Some designs may change our perceptions forever. That was the case when Tinker Hartfield, current Vice-president of Creative Concepts at Nike, created the revolutionary model Air Max 93. Despite being ‘just’ a sneaker, the following models that came after it took into account the innovations it brought. Today, we talk with him after he’s done some nice sketches for the project Turning Imagination into Reality.
What does turning imagination into reality mean to you as someone who has worked with Air and brought Visible Air into our conscious as a shoe innovation?
I always felt like there aren't that many new ideas in the world and Air was one of them. The innovation came to us from outside, but we did something special with it. Initially, we didn't know what it was. We couldn't see it. And I had the chance to design something that allowed that to happen. But the reality is the teams of designers, developers, marketers, PR people, we're like an ecosystem and we feed off each other. And I think it's really cool to interact, and new ideas pop up. It's amazing to think back and compare it to what the reality is today and how we got to where we are. It’s through a lot of hard work and a lot of luck, and acting on our ideas.

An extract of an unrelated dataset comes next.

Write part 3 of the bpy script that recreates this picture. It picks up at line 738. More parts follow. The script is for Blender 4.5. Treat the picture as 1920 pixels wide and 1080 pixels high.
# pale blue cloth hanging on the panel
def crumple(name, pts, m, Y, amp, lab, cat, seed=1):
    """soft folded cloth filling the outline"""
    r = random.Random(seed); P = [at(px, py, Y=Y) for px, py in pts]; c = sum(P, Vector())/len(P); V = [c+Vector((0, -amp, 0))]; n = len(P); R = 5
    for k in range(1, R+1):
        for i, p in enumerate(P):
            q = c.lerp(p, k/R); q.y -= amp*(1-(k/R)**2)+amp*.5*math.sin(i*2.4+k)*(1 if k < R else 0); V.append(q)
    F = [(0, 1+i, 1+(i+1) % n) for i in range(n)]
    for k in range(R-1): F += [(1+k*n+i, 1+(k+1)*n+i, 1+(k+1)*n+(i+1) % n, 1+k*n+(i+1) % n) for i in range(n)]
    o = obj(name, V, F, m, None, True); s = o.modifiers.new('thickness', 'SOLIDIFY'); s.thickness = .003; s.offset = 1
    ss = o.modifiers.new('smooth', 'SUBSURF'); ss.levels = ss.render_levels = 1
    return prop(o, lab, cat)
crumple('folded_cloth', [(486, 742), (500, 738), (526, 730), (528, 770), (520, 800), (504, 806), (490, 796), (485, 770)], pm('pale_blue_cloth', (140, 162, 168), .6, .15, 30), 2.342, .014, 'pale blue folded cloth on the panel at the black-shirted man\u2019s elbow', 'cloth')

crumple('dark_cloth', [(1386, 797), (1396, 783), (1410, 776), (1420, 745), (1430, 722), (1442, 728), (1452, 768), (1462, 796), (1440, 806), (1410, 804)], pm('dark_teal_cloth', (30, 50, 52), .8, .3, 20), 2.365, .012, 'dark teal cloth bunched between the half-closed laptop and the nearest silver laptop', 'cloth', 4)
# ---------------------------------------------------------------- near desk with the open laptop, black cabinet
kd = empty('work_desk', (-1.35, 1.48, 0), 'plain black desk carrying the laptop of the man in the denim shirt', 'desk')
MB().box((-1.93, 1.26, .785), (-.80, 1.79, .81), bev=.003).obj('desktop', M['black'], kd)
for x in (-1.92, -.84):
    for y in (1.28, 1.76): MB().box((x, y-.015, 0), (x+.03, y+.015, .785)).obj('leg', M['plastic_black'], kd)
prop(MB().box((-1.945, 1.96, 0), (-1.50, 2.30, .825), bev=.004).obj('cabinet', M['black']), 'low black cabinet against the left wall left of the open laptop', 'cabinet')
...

Turning an idea into a reality is something not a lot of people get to do. I think that is what's cool about this company. We have aggressive, smart people that expect things to become a reality.
Do you ever imagine that Air and the shoes that you were creating in '87 would still to this day be so impactful on youth? Was this what you imagined and was this the reality you saw for Air? Or has it beyond your wildest imagination?
Those of us who have been around through these various eras at Nike, we're all amazed at how well the ideas have held up. What really astonishes me more than anything is our ability to keep reinventing and adding to the story. Which is what we are doing with new Air Max silhouettes. We are talking to new people that are bringing their own special flavour to the world around Nike Air.
I think that's Nike’s strongest suit; our storytelling capability. People want to find out where it came from and how it got made. We help them understand the process. And that is cool because people love to get wrapped up in the story. I'm always happy to participate in things like this, to tell stories.
My last question is on the 93 specifically, how did that idea come to you with the bootie and the Air unit construction? What were you working towards on the 93?
I had done all the Huarache footwear and that was really a story of dynamic fit. We really hadn't done a much to marry dynamic fit with our other previous big story, visible air. And since I was still doing Air Max up until this point, it was up to me to try and bring that lightweight exoskeletal design and merge it with like this new innovative air unit.
And I think it's my favourite Air Max. I think it feels better, runs better, and performance-wise it was a good idea, let alone the unique flowing style of it.
The structure fit the vibe, marrying some innovation that you had been playing with in two areas.
Yeah, bringing the two together. And I don't think anybody sort of thought about it that much. This was a good chance to do just that. I was lucky to be working on it and able to bring it to life.